▶ [What you will do]: Leave out all pictures. Return exactly the lines from the top of the material through the line containing "TUBE_STRENGTH = 17.0".

▼▼▼

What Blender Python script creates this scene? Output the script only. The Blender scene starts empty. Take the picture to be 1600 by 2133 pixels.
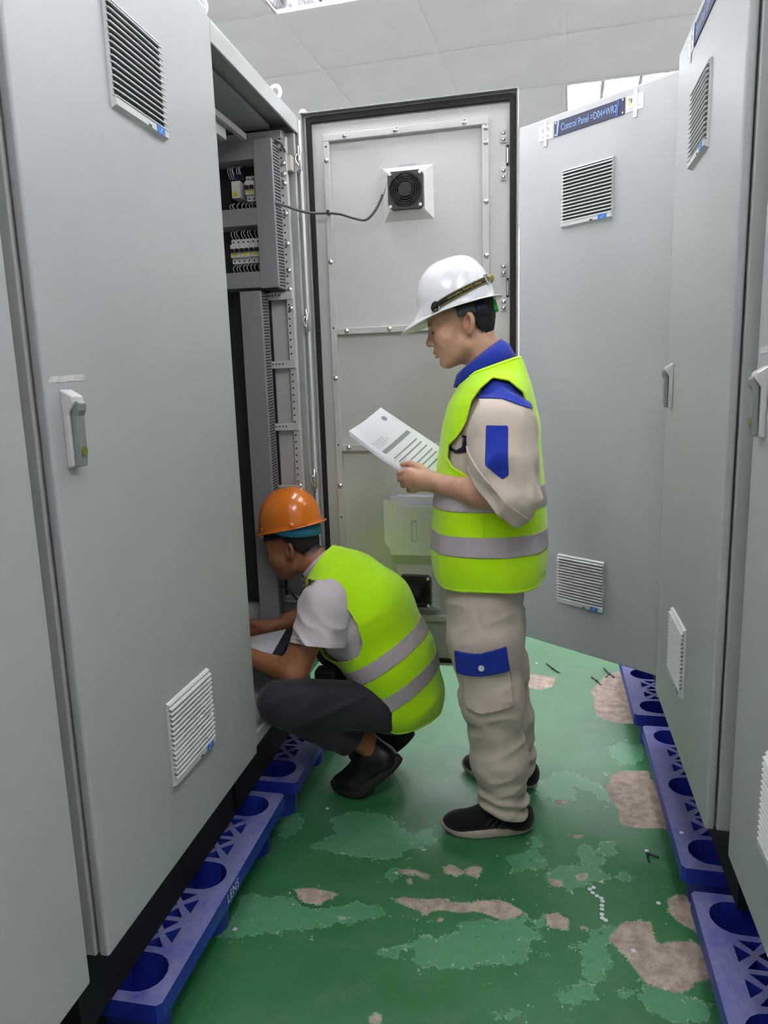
import bpy, bmesh, math, random
import numpy as np
from mathutils import Matrix, Vector
random.seed(7)
SC = bpy.context.scene
COL = SC.collection
D2R = math.pi / 180

# ------------------------------------------------------------------ camera
CAM_H = 1.43
def camera():
    yaw, pitch, roll, f = .2114, .1784, .0316, 1495.7 / 1600
    fwd = Vector((-math.sin(yaw) * math.cos(pitch), math.cos(yaw) * math.cos(pitch), -math.sin(pitch)))
    right = Vector((math.cos(yaw), math.sin(yaw), 0)); down = fwd.cross(right)
    r2 = math.cos(roll) * right + math.sin(roll) * down
    d2 = -math.sin(roll) * right + math.cos(roll) * down
    m = Matrix.Identity(4)
    for i, v in enumerate((r2, -d2, -fwd)):
        m[0][i], m[1][i], m[2][i] = v
    m.translation = (0, 0, CAM_H)
    cd = bpy.data.cameras.new('camera'); o = bpy.data.objects.new('camera', cd)
    cd.sensor_fit = 'HORIZONTAL'; cd.sensor_width = 36; cd.lens = 36 * f; cd.clip_start = .02
    COL.objects.link(o); o.matrix_world = m; SC.camera = o
camera()

# ------------------------------------------------------------------ world, exposure
W = bpy.data.worlds.new('world'); SC.world = W; W.use_nodes = True
W.node_tree.nodes['Background'].inputs[0].default_value = (.8, .85, 1, 1)
W.node_tree.nodes['Background'].inputs[1].default_value = .05
vs = SC.view_settings
vs.view_transform = 'Standard'; vs.look = 'None'; vs.gamma = 1; vs.use_curve_mapping = False
vs.exposure = 1.3
SC.cycles.max_bounces = 7; SC.cycles.diffuse_bounces = 5; SC.cycles.glossy_bounces = 3; SC.cycles.transmission_bounces = 2
TUBE_STRENGTH = 17.0

# ------------------------------------------------------------------ materials
def srgb(h):
    h = h.lstrip('#'); c = [int(h[i:i + 2], 16) / 255 for i in (0, 2, 4)]
    return tuple(x / 12.92 if x <= .04045 else ((x + .055) / 1.055) ** 2.4 for x in c)
class NT:
    def __init__(s, name):
        s.m = bpy.data.materials.new(name); s.m.use_nodes = True; s.t = s.m.node_tree
        s.b = s.t.nodes['Principled BSDF']
    def n(s, kind, **kw):
        nd = s.t.nodes.new(kind)
        for k, v in kw.items():
            if k.startswith('i_'):
                key = k[2:]; key = int(key) if key.isdigit() else key.replace('_', ' ')
                s.set(nd.inputs[key], v)
            else: setattr(nd, k, v)
        return nd
    def set(s, sock, v):
        if isinstance(v, bpy.types.NodeSocket): s.t.links.new(v, sock)
        elif isinstance(v, bpy.types.Node): s.t.links.new(v.outputs[0], sock)
        else:
            if isinstance(v, tuple) and len(v) == 3 and sock.type == 'RGBA': v = v + (1,)
            sock.default_value = v
    def math(s, op, a, b=0.0, c=None, clamp=False):
        nd = s.t.nodes.new('ShaderNodeMath'); nd.operation = op; nd.use_clamp = clamp
        s.set(nd.inputs[0], a); s.set(nd.inputs[1], b)
        if c is not None: s.set(nd.inputs[2], c)
        return nd.outputs[0]
    def mix(s, f, a, b):
        nd = s.t.nodes.new('ShaderNodeMix'); nd.data_type = 'RGBA'
        s.set(nd.inputs[0], f); s.set(nd.inputs[6], a); s.set(nd.inputs[7], b)
        return nd.outputs[2]
    def noise(s, scale, detail=3, rough=.55, vec=None):
        nd = s.t.nodes.new('ShaderNodeTexNoise'); nd.inputs['Scale'].default_value = scale
        nd.inputs['Detail'].default_value = detail; nd.inputs['Roughness'].default_value = rough
        if vec is None:
            if not hasattr(s, 'oc'): s.oc = s.t.nodes.new('ShaderNodeTexCoord').outputs['Object']
            vec = s.oc
        s.set(nd.inputs['Vector'], vec); return nd.outputs['Fac']
    def smooth(s, v, a, b):
        nd = s.t.nodes.new('ShaderNodeMapRange'); nd.interpolation_type = 'SMOOTHSTEP'
        s.set(nd.inputs[0], v); nd.inputs[1].default_value = a; nd.inputs[2].default_value = b
        return nd.outputs[0]
    def bump(s, h, strength=.3, dist=.002):
        nd = s.t.nodes.new('ShaderNodeBump'); nd.inputs['Strength'].default_value = strength
        nd.inputs['Distance'].default_value = dist; s.set(nd.inputs['Height'], h)
        s.set(s.b.inputs['Normal'], nd.outputs[0])
def mat(name, col, rough=.5, metal=0.0, var=.04, scale=40, bump=0.0, bscale=300, spec=None, **kw):
    t = NT(name)
    c = srgb(col) if isinstance(col, str) else col
    if var:
        f = t.smooth(t.noise(scale), .3, .7)
        t.set(t.b.inputs['Base Color'], t.mix(f, tuple(x * (1 - var) for x in c), tuple(min(1, x * (1 + var)) for x in c)))
    else: t.set(t.b.inputs['Base Color'], c)
    t.b.inputs['Roughness'].default_value = rough; t.b.inputs['Metallic'].default_value = metal
    if spec is not None: t.b.inputs['Specular IOR Level'].default_value = spec
    if bump: t.bump(t.noise(bscale, 2), bump, .001)
    for k, v in kw.items(): t.b.inputs[k.replace('_', ' ')].default_value = v
    return t.m
M = {}
M['paint'] = mat('light grey textured enamel', (.385, .401, .404), .42, 0, .012, 6, .12, 900)
M['paint2'] = mat('frame grey enamel', (.37, .385, .38), .4, 0, .02, 8)
M['paint_lit'] = mat('light-raised inner enamel', (.575, .565, .55), .38, 0, .012, 5, .08, 900)  # same enamel as outside, lightened in place of light on the open door
M['plinth'] = mat('black plinth enamel', (.004, .004, .0045), .7, 0, .1, 30)
M['gasket'] = mat('black foam gasket', (.012, .012, .014), .8, 0, .2, 300)
M['grille'] = mat('light grey plastic', (.56, .575, .575), .45, 0, .01)
M['slat_shade'] = mat('dark slat shade backing', (.10, .105, .11), .9, 0, .1, 300)  # dark backing that colours in the shade between the louvre slats
M['steel'] = mat('zinc plated steel', (.62, .62, .62), .28, 1, .08, 60)
M['chrome'] = mat('bright zinc', (.75, .75, .76), .16, 1, .04, 60)
M['lever'] = mat('dark grey lever', (.20, .22, .22), .4, 0, .03)
M['handle_base'] = mat('silver grey handle base', (.55, .54, .54), .35, .2, .02)
M['duct'] = mat('grey pvc trunking', (.26, .26, .275), .5, 0, .02)
M['slot'] = mat('dark slot', (.02, .02, .023), .7, 0, 0)
M['black'] = mat('black plastic', (.012, .012, .014), .38, 0, .05)
M['black2'] = mat('soft black plastic', (.02, .02, .022), .6, 0, .05)
M['white_plastic'] = mat('white plastic', (.72, .72, .70), .4, 0, .02)
M['cream'] = mat('cream plastic', (.60, .56, .47), .45, 0, .02)
M['yellow'] = mat('yellow tag', (.75, .60, .03), .5, 0, .05)
M['red'] = mat('red line', (.55, .08, .08), .5, 0, 0)
M['wire_white'] = mat('white wire', (.6, .6, .62), .5, 0, .02)
M['wire_blue'] = mat('blue ferrule', (.02, .03, .16), .5, 0, .05)
M['cable'] = mat('grey cable sheath', (.10, .105, .11), .5, 0, .1, 200)
M['label_blue'] = mat('blue sticker', (.03, .16, .55), .4, 0, .05)
M['navy'] = mat('navy engraved plate', (.004, .008, .048), .5, 0, .05)
M['text_blue'] = mat('light blue engraving', (.20, .36, .68), .5, 0, 0)
M['tape'] = mat('masking tape', (.60, .60, .56), .7, 0, .1, 60)
M['clear_tape'] = mat('clear tape', (.72, .73, .78), .18, 0, .03, 60)
M['clear_blue'] = mat('tape over navy', (.06, .12, .36), .15, 0, .1, 60)
M['sticker'] = mat('white sticker', (.66, .67, .72), .4, 0, .02)
M['paper'] = mat('white paper', (.74, .75, .80), .7, 0, .01)
M['ink'] = mat('grey print', (.27, .27, .31), .7, 0, .25, 500)
M['ink_light'] = mat('pale print', (.42, .42, .47), .7, 0, .2, 700)
M['ceiling'] = mat('ceiling tile', (.86, .85, .825), .9, 0, .03, 3, .15, 250)
M['tbar'] = mat('ceiling grid', (.86, .85, .825), .6, 0, .01)
M['wall'] = mat('white wall paint', (.72, .72, .71), .8, 0, .02, 2)
M['acid'] = mat('green brown lock insert', (.16, .17, .02), .4, 0, .1)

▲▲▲

▶ [Full output]:
What Blender Python script creates this scene? Output the script only. The Blender scene starts empty. Take the picture to be 1600 by 2133 pixels.
import bpy, bmesh, math, random
import numpy as np
from mathutils import Matrix, Vector
random.seed(7)
SC = bpy.context.scene
COL = SC.collection
D2R = math.pi / 180

# ------------------------------------------------------------------ camera
CAM_H = 1.43
def camera():
    yaw, pitch, roll, f = .2114, .1784, .0316, 1495.7 / 1600
    fwd = Vector((-math.sin(yaw) * math.cos(pitch), math.cos(yaw) * math.cos(pitch), -math.sin(pitch)))
    right = Vector((math.cos(yaw), math.sin(yaw), 0)); down = fwd.cross(right)
    r2 = math.cos(roll) * right + math.sin(roll) * down
    d2 = -math.sin(roll) * right + math.cos(roll) * down
    m = Matrix.Identity(4)
    for i, v in enumerate((r2, -d2, -fwd)):
        m[0][i], m[1][i], m[2][i] = v
    m.translation = (0, 0, CAM_H)
    cd = bpy.data.cameras.new('camera'); o = bpy.data.objects.new('camera', cd)
    cd.sensor_fit = 'HORIZONTAL'; cd.sensor_width = 36; cd.lens = 36 * f; cd.clip_start = .02
    COL.objects.link(o); o.matrix_world = m; SC.camera = o
camera()

# ------------------------------------------------------------------ world, exposure
W = bpy.data.worlds.new('world'); SC.world = W; W.use_nodes = True
W.node_tree.nodes['Background'].inputs[0].default_value = (.8, .85, 1, 1)
W.node_tree.nodes['Background'].inputs[1].default_value = .05
vs = SC.view_settings
vs.view_transform = 'Standard'; vs.look = 'None'; vs.gamma = 1; vs.use_curve_mapping = False
vs.exposure = 1.3
SC.cycles.max_bounces = 7; SC.cycles.diffuse_bounces = 5; SC.cycles.glossy_bounces = 3; SC.cycles.transmission_bounces = 2
TUBE_STRENGTH = 17.0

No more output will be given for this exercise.